»»

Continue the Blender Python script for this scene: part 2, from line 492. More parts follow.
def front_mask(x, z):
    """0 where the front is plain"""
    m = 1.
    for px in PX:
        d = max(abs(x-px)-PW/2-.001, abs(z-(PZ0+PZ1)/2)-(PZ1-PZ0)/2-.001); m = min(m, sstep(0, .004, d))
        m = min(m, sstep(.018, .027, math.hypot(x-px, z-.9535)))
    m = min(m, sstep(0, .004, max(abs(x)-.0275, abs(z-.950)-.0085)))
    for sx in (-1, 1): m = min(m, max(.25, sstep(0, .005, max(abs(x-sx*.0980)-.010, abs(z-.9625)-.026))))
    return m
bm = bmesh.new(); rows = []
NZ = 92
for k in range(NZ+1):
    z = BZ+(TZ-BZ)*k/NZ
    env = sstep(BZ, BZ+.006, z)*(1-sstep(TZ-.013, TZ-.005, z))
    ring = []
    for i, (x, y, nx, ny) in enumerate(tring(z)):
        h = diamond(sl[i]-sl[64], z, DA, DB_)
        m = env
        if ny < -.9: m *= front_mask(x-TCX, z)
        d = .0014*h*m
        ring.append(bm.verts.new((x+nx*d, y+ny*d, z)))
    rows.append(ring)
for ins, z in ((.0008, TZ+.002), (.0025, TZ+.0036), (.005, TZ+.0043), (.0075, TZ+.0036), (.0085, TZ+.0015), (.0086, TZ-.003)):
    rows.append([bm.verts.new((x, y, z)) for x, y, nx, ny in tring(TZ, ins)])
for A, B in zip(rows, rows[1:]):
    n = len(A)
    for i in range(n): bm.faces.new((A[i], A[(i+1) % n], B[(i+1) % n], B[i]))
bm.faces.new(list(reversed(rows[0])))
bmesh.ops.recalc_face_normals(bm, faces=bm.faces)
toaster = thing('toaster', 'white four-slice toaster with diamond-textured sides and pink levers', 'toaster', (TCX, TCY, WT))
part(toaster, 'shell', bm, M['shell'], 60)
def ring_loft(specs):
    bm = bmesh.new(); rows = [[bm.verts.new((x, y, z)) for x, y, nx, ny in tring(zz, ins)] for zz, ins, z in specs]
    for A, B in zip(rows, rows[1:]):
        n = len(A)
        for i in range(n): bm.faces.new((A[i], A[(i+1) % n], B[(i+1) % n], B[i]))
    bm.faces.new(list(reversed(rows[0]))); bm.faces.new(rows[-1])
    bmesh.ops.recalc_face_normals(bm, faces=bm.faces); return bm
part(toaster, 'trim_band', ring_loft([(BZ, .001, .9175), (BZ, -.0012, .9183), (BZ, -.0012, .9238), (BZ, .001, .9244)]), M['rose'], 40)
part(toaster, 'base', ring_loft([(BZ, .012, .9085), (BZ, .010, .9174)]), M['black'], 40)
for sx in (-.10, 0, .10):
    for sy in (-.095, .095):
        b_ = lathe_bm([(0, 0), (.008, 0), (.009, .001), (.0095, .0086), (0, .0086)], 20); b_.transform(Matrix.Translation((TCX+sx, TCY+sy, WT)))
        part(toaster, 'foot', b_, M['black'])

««

• WHAT IS ASKED
Restate the listing above word for word.

• SOLUTION TO THE PROBLEM
Continue the Blender Python script for this scene: part 2, from line 492. More parts follow.
def front_mask(x, z):
    """0 where the front is plain"""
    m = 1.
    for px in PX:
        d = max(abs(x-px)-PW/2-.001, abs(z-(PZ0+PZ1)/2)-(PZ1-PZ0)/2-.001); m = min(m, sstep(0, .004, d))
        m = min(m, sstep(.018, .027, math.hypot(x-px, z-.9535)))
    m = min(m, sstep(0, .004, max(abs(x)-.0275, abs(z-.950)-.0085)))
    for sx in (-1, 1): m = min(m, max(.25, sstep(0, .005, max(abs(x-sx*.0980)-.010, abs(z-.9625)-.026))))
    return m
bm = bmesh.new(); rows = []
NZ = 92
for k in range(NZ+1):
    z = BZ+(TZ-BZ)*k/NZ
    env = sstep(BZ, BZ+.006, z)*(1-sstep(TZ-.013, TZ-.005, z))
    ring = []
    for i, (x, y, nx, ny) in enumerate(tring(z)):
        h = diamond(sl[i]-sl[64], z, DA, DB_)
        m = env
        if ny < -.9: m *= front_mask(x-TCX, z)
        d = .0014*h*m
        ring.append(bm.verts.new((x+nx*d, y+ny*d, z)))
    rows.append(ring)
for ins, z in ((.0008, TZ+.002), (.0025, TZ+.0036), (.005, TZ+.0043), (.0075, TZ+.0036), (.0085, TZ+.0015), (.0086, TZ-.003)):
    rows.append([bm.verts.new((x, y, z)) for x, y, nx, ny in tring(TZ, ins)])
for A, B in zip(rows, rows[1:]):
    n = len(A)
    for i in range(n): bm.faces.new((A[i], A[(i+1) % n], B[(i+1) % n], B[i]))
bm.faces.new(list(reversed(rows[0])))
bmesh.ops.recalc_face_normals(bm, faces=bm.faces)
toaster = thing('toaster', 'white four-slice toaster with diamond-textured sides and pink levers', 'toaster', (TCX, TCY, WT))
part(toaster, 'shell', bm, M['shell'], 60)
def ring_loft(specs):
    bm = bmesh.new(); rows = [[bm.verts.new((x, y, z)) for x, y, nx, ny in tring(zz, ins)] for zz, ins, z in specs]
    for A, B in zip(rows, rows[1:]):
        n = len(A)
        for i in range(n): bm.faces.new((A[i], A[(i+1) % n], B[(i+1) % n], B[i]))
    bm.faces.new(list(reversed(rows[0]))); bm.faces.new(rows[-1])
    bmesh.ops.recalc_face_normals(bm, faces=bm.faces); return bm
part(toaster, 'trim_band', ring_loft([(BZ, .001, .9175), (BZ, -.0012, .9183), (BZ, -.0012, .9238), (BZ, .001, .9244)]), M['rose'], 40)
part(toaster, 'base', ring_loft([(BZ, .012, .9085), (BZ, .010, .9174)]), M['black'], 40)
for sx in (-.10, 0, .10):
    for sy in (-.095, .095):
        b_ = lathe_bm([(0, 0), (.008, 0), (.009, .001), (.0095, .0086), (0, .0086)], 20); b_.transform(Matrix.Translation((TCX+sx, TCY+sy, WT)))
        part(toaster, 'foot', b_, M['black'])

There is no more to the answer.